By contrast, the powerful, lumbering doom of Unearthly Trance sounds downright conventional. “Mechanism Error” kicks off the group’s back half takeover, a blisteringly bouncy track of demonic sludge that has been the band’s expertise for nearly twenty years. At this point, Unearthly Trance have elevated to the status of blackened doom elder statesmen and the confident competence underlying their four tracks of the split illustrate why. Songs like “Reverse the Day” are no frills, workmanlike seminars on crunchy, high-impact aural devastation that is just catchy enough to keep you coming back for more. It’s no wonder Ethan McCarthy has publicly acknowledged Primitive Man’s reverence for Unearthly Trance: McCarthy and Ryan Lipynsky summon a similar unholy maelstrom in their vocal delivery, both bands rely on suffocating and impenetrable walls of atmospheric distortion, and neither act is shy about leaning into terrifying noise to further up the sonic ante (See album closer “418”).

No excuse for sleeping on this one, fellow doomers.
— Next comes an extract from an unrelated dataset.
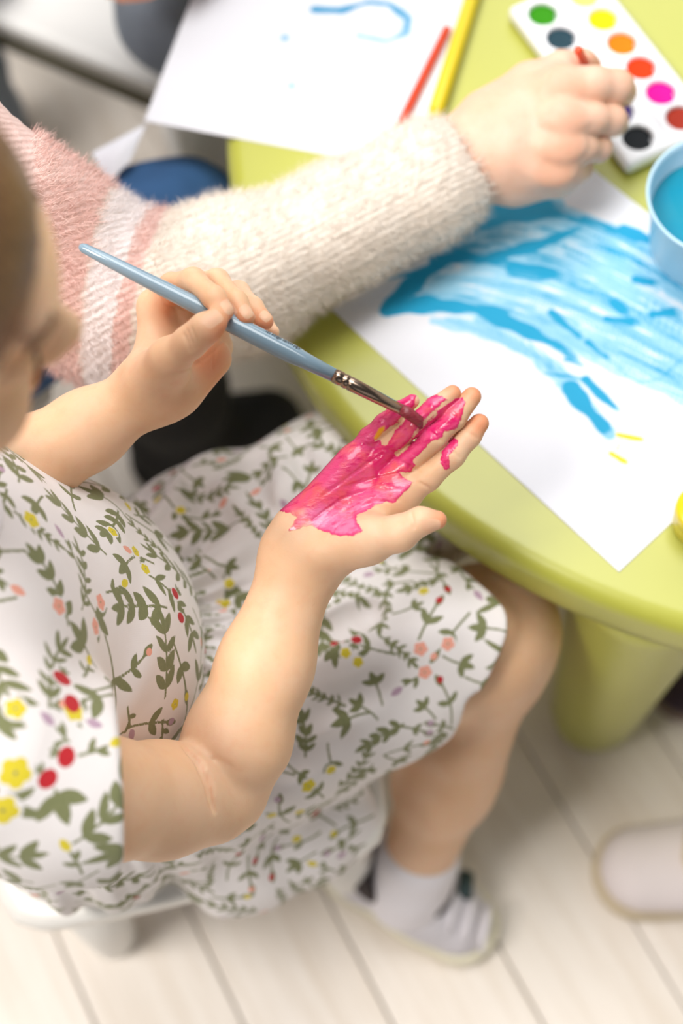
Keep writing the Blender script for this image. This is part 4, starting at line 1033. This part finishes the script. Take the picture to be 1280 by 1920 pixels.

Two titans at the top of their game bludgeoning listeners into submission with chaotic, unhinged, and nihilistic sludge. Happy Summer!

Woebegone Obscured – The Forestroamer

Doom is a style of music that has an inherent reliance on fidelity. Whereas other genres in the metal universe may confidently forge ahead and perhaps even tie some of their genre’s identities with tinny, low-fi sound quality (looking at you, black and death), doom demands at least a modicum of production value and low-end resonance to fully communicate its burly power. And, in that regard, funeral doom may be the most demanding tenant even within the greater doom tent. Funeral doom, at its best, is massive: conceptually, emotionally, sonically. Those who seek to harness its great power had better have the technological capacity to do so.

Woebegone Obscured understand the inherent demands of their lush sound and have done well to fully capture it on their latest full length. The Forestroamer is full of richly produced melodic funeral doom that fully leans into the theatrical and emotive elements of the genre while also retaining plenty of signature touches that elevate the album beyond the realm of rote genre exercise. Guitar leads soar, the bass is a tangible presence throughout, atmospheric synths create a dense and hazy sonic environment, and Danny Woe’s vocals run the gamut from froggy belches to searing screams to passionate, mournful cleans. It all coheres into a beautiful, elaborate meditation on loss, isolation, and, especially, nature and man’s relationship to natural elements, courtesy of a massive assist from multi-instrumentalist bandmember Quentin Nicollet’s impressively hi-fi recording and mixing.

The title track serves as the emotional and thematic centerpiece of the album, but perhaps “Drømmefald” best illustrates all the diverse arrows in the band’s quiver. The lumbering meat of the track is interspersed with slinky clean guitar leads, blackened blasts, and, interestingly, a reversion back to the band’s native Danish tongue. It’s a high compliment that comparisons to Mournful Congregation feel inevitable. It’s not every day that a band can strive for the same resonant and gorgeously dense impact as the Australian masters, but with The Forestroamer, Woebegone Obscured make a more than credible claim to the upper echelons of funeral doom.